Analysis and Simulation of the Optical Properties of a Quantum Dot on a Graphene Nanoribbon System

In this work, we theoretically study the optical properties of a graphene nanoribbon with a quantum dot (QD) on it. The system consists of a graphene nanoribbon with dimensions of 400 × 3100 (nm²) and a quantum dot with a nanoscale radius. The quantum dot is symmetrically located at the center of the graphene nanoribbon to simplify the mathematical model. To calculate the optical properties (susceptibility) of the system, a broadband electromagnetic wave (0.5–2.5 μm) is applied to the structure to model dipole-dipole interaction. Considering the input field and calculating the total induced polarization, the optical susceptibility of the system is calculated. The applied electromagnetic field excites the surface plasmon on the graphene nanoribbon and the excitons of QDs.
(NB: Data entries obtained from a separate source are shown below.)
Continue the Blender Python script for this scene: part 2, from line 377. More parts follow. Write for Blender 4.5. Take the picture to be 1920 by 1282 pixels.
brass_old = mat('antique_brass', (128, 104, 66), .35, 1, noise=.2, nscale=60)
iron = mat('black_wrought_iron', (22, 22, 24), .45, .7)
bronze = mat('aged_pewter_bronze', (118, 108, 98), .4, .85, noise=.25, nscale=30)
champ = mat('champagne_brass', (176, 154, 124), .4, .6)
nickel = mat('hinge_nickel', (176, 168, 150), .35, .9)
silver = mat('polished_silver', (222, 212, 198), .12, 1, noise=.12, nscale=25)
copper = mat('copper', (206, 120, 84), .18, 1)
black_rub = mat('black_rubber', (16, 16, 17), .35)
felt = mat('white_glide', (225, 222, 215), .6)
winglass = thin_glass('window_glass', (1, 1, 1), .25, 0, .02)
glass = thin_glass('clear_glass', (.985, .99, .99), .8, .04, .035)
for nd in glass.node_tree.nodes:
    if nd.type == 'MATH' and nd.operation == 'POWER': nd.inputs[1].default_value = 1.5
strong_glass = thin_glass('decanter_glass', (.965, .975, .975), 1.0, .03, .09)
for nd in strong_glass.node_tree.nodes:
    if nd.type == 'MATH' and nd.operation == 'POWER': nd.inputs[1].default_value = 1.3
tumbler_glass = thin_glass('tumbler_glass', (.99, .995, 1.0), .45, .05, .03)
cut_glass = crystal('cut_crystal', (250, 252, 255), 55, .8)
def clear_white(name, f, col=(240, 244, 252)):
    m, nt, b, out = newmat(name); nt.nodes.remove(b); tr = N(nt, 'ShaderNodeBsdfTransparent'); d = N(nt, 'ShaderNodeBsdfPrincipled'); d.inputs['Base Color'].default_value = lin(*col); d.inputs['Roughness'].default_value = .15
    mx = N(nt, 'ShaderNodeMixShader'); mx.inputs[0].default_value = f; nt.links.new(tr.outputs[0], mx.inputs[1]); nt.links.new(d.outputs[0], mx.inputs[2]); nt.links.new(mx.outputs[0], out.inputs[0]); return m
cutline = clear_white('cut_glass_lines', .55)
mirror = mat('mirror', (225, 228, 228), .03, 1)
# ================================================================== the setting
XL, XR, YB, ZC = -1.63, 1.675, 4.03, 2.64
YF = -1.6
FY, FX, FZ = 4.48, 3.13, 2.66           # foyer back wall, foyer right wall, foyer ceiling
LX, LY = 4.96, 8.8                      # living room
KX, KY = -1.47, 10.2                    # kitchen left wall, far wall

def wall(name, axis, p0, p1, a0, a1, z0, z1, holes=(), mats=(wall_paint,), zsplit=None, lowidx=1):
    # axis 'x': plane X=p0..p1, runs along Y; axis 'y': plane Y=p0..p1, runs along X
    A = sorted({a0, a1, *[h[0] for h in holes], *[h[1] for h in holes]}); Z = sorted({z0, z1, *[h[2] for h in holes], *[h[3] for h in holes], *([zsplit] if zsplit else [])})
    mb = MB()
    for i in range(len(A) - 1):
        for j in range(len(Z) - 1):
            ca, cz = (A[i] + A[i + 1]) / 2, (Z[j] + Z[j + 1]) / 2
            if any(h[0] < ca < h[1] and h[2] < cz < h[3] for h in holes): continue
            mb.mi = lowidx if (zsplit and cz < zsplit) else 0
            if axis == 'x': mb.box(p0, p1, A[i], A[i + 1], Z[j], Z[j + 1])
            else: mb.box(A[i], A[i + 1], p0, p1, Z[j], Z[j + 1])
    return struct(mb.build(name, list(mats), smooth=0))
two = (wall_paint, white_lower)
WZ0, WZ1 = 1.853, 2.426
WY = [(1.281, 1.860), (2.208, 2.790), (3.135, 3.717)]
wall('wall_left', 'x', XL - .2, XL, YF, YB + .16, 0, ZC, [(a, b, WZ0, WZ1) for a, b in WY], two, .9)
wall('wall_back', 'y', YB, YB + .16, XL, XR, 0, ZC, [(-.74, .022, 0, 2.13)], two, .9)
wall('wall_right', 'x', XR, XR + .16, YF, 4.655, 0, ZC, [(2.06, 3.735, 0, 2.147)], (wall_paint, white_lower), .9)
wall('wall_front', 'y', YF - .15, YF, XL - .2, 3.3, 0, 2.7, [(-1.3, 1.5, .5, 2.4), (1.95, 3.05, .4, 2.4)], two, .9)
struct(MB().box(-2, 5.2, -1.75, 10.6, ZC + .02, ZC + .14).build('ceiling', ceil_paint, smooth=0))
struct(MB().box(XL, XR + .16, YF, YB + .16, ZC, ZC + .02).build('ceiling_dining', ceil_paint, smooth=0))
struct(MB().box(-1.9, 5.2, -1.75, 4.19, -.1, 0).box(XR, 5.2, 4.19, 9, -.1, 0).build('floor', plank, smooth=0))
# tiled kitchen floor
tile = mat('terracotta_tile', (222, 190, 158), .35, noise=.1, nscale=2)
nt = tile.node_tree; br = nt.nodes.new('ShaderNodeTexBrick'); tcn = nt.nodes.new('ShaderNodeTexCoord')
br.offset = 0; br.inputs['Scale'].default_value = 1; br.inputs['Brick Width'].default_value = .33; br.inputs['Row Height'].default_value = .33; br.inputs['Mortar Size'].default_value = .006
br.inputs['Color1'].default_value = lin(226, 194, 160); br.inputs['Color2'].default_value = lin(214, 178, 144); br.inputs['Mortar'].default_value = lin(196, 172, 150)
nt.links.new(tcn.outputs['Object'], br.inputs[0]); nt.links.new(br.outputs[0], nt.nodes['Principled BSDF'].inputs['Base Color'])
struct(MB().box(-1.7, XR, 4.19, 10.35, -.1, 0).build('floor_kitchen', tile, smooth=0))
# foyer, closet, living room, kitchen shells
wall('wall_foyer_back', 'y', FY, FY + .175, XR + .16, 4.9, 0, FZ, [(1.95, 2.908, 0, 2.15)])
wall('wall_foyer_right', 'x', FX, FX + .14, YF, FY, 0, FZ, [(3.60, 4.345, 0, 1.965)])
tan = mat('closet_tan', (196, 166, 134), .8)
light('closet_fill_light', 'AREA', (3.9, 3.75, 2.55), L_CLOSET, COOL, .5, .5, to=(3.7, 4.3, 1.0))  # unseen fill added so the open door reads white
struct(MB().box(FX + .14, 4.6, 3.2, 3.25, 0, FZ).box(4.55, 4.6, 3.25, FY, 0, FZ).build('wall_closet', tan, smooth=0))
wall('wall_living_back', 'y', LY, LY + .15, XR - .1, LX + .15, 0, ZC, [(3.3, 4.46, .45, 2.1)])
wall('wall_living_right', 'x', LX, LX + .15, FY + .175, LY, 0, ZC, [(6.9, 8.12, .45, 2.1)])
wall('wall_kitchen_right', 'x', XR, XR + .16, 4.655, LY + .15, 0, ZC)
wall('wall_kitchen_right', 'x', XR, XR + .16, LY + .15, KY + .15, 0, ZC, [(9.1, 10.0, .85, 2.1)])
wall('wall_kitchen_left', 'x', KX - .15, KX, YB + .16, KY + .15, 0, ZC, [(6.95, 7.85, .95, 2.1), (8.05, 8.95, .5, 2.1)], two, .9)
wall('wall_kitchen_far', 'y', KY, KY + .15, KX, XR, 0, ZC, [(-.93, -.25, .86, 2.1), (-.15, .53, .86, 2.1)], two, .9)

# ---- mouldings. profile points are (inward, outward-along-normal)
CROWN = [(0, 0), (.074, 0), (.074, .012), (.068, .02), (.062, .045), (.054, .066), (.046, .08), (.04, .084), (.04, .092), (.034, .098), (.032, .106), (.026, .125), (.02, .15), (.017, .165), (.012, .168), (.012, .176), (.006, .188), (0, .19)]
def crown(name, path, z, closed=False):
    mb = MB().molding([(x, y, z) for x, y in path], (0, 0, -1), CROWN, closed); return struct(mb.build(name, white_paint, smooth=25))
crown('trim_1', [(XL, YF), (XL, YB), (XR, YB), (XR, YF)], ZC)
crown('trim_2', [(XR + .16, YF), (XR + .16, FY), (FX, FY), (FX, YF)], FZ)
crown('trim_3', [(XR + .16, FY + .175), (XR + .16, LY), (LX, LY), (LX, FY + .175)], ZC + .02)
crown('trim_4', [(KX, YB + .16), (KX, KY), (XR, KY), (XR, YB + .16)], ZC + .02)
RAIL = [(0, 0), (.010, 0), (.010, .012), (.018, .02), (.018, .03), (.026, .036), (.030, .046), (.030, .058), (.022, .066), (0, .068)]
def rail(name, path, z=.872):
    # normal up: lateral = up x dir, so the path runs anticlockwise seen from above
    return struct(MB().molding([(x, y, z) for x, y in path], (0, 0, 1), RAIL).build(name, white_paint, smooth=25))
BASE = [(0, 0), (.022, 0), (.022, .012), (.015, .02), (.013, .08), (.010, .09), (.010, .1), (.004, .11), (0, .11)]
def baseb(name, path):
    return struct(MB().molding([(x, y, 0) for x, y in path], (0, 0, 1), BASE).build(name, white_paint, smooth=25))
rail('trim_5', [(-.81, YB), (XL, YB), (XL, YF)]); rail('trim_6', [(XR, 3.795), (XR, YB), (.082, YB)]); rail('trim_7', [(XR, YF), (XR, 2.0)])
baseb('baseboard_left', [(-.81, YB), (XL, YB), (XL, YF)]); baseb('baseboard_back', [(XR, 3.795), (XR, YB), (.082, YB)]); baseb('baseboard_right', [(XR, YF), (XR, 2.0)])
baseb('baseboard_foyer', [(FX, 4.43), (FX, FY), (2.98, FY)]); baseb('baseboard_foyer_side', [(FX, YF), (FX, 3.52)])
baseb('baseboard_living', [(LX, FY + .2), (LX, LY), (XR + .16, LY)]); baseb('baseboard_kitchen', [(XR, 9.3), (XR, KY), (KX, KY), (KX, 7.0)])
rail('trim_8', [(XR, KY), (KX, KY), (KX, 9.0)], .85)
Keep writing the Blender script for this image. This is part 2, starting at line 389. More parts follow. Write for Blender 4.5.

The induced dipoles in the graphene nanoribbon and the QD will interact with each other. We show that the parameters of both materials strongly influence dipole-dipole interaction. In particular, the effect of QDs (location on graphene and radius) on the optical properties of the considered system was studied. The obtained results can be used to introduce periodic optical structures in nanoscale by inserting QDs in a periodic array on graphene nanoribbon. Additionally, applications such as reflectors, couplers, and wavelength filters can be designed. Considering the presented theoretical framework, we can describe all the optoelectronic and optomechanical applications of complex nanoscale graphene and QD systems.